Apr 16, 2026

Three years in Tech & AI hiring is a long time; here's what I've seen along the way

By Scott, Founder at Tides Digital

When I think back to where the tech hiring market was three years ago, it feels like a very different environment.

Not just in terms of volume, but in how people were thinking about growth, teams and what “good” hiring actually looked like.

In 2022, everything was moving quickly. There was a sense of momentum across the market and a real confidence in building. Companies were growing their teams at pace, often ahead of demand, and hiring felt like a race to keep up with opportunity. There were a lot of roles open at any one time, and the focus was on moving fast and getting people in the door.

It was an exciting time, and in many ways it pushed the industry forward. But what stands out to me now is how much clarity has developed since then.

Over the following couple of years, the market naturally found a different rhythm. Hiring slowed down, not in a way that removed opportunity, but in a way that encouraged people to think more carefully about what they actually needed. Roles became more defined. Conversations became more thoughtful. There was a shift toward understanding where real impact sat within a team, rather than simply adding more capacity.

That change has carried through into where we are now.

What I see today, across the teams we work with, is a much clearer link between hiring and technical direction. CTOs and engineering leaders are thinking about their systems, their product and their roadmap first, and then shaping hiring around that. It feels more deliberate, and in many cases more effective.

AI has played a big part in that shift, though maybe not in the way people expected.

It hasn’t just created demand for new roles. It’s changed what people expect from the roles that already exist. Engineers are able to move faster, to work across different parts of the stack and to take on more ownership of what they build. That has influenced how teams are structured and how work flows through them.

I’ve noticed that conversations about hiring now tend to focus less on individual tasks and more on outcomes. There’s more emphasis on understanding how a system behaves as a whole, how different components interact and how decisions made early on affect what happens later in production.

That’s led to a different kind of engineer becoming more visible.

People who are comfortable with complexity. Who understand their core area deeply, but also have a sense of how everything connects. Who are able to step back and think about the product, not just the code. It’s a subtle shift, but it comes up consistently in conversations.

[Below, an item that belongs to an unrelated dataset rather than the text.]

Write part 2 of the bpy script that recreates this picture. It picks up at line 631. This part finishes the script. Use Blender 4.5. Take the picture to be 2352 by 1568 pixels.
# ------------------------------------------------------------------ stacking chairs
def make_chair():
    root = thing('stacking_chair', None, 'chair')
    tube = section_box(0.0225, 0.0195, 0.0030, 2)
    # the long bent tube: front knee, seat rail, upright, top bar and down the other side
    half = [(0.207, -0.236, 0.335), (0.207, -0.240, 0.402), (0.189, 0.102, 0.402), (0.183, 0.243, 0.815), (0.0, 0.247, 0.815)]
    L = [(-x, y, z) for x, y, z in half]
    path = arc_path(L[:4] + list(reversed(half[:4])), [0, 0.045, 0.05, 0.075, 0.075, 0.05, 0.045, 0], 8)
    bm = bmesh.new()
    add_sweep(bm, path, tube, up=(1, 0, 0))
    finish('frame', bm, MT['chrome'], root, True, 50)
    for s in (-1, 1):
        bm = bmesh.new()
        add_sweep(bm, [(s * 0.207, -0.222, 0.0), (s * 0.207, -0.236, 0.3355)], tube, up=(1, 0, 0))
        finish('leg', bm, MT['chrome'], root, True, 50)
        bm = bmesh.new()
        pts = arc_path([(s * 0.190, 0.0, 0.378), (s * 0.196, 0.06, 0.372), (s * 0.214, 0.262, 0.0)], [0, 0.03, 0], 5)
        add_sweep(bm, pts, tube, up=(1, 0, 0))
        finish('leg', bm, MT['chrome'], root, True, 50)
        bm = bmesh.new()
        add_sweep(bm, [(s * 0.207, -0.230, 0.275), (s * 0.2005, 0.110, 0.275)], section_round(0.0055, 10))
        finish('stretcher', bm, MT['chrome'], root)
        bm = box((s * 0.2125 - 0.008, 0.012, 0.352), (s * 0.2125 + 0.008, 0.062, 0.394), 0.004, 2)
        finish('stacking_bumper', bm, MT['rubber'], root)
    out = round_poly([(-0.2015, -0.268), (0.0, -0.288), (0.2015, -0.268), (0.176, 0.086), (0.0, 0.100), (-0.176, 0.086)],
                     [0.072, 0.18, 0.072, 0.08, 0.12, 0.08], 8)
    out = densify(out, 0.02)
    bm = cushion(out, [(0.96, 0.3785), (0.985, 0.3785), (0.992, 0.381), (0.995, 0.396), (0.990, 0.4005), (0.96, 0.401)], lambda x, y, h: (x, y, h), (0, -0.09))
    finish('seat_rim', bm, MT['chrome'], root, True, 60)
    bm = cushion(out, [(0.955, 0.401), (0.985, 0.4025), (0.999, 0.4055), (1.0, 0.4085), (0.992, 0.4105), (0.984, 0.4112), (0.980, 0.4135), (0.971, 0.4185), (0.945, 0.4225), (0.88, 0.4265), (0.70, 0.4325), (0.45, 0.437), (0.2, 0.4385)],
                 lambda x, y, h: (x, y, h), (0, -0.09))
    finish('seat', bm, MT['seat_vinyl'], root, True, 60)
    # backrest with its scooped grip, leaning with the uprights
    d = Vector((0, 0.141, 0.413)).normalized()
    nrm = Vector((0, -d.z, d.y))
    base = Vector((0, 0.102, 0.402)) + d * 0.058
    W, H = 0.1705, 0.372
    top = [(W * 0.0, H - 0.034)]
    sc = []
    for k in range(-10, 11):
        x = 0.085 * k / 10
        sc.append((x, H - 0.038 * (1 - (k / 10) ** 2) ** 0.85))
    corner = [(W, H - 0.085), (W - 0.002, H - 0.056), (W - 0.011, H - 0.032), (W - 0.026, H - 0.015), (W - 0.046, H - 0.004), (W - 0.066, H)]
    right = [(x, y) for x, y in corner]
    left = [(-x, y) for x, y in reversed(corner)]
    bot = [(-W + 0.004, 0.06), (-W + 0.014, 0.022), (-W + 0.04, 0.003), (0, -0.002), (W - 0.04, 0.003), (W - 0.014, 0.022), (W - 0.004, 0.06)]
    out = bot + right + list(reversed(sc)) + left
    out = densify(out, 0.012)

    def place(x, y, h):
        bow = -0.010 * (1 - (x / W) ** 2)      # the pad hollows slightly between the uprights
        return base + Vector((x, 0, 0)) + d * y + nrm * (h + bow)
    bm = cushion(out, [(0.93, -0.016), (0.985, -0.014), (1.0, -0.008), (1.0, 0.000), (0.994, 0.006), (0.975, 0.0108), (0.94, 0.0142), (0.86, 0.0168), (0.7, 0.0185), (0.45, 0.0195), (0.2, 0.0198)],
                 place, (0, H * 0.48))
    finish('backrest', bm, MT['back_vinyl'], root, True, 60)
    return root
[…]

At the same time, candidates have become more considered in how they approach their careers. The best engineers I speak to are taking the time to understand where they can have the most impact, who they’ll be working with and how a team operates day to day. They’re looking for environments where they can contribute meaningfully and continue to develop.

That has made hiring feel more balanced. There’s a level of thoughtfulness on both sides that perhaps wasn’t always there before.

When I look at what has driven these changes, it feels like a combination of factors coming together at the right time. The market has matured. Technology has evolved. And both companies and individuals have learned from the pace of the previous cycle.

What’s emerged is something that feels more sustainable.

Teams are being built with a clearer sense of purpose. Roles are designed around real needs. And hiring decisions are made with a longer-term view in mind.

For me, that’s been the most interesting part of the last three years.

It’s easy to focus on how many roles are open or how quickly things are moving, but the more meaningful change has been in how people think about building teams in the first place.

And looking ahead, I think that continues.

The tools will keep evolving. AI will keep developing. But the teams that stand out will be the ones that understand what they’re trying to build and bring in people who can genuinely contribute to that.

From where I sit, that’s a good place for the market to be.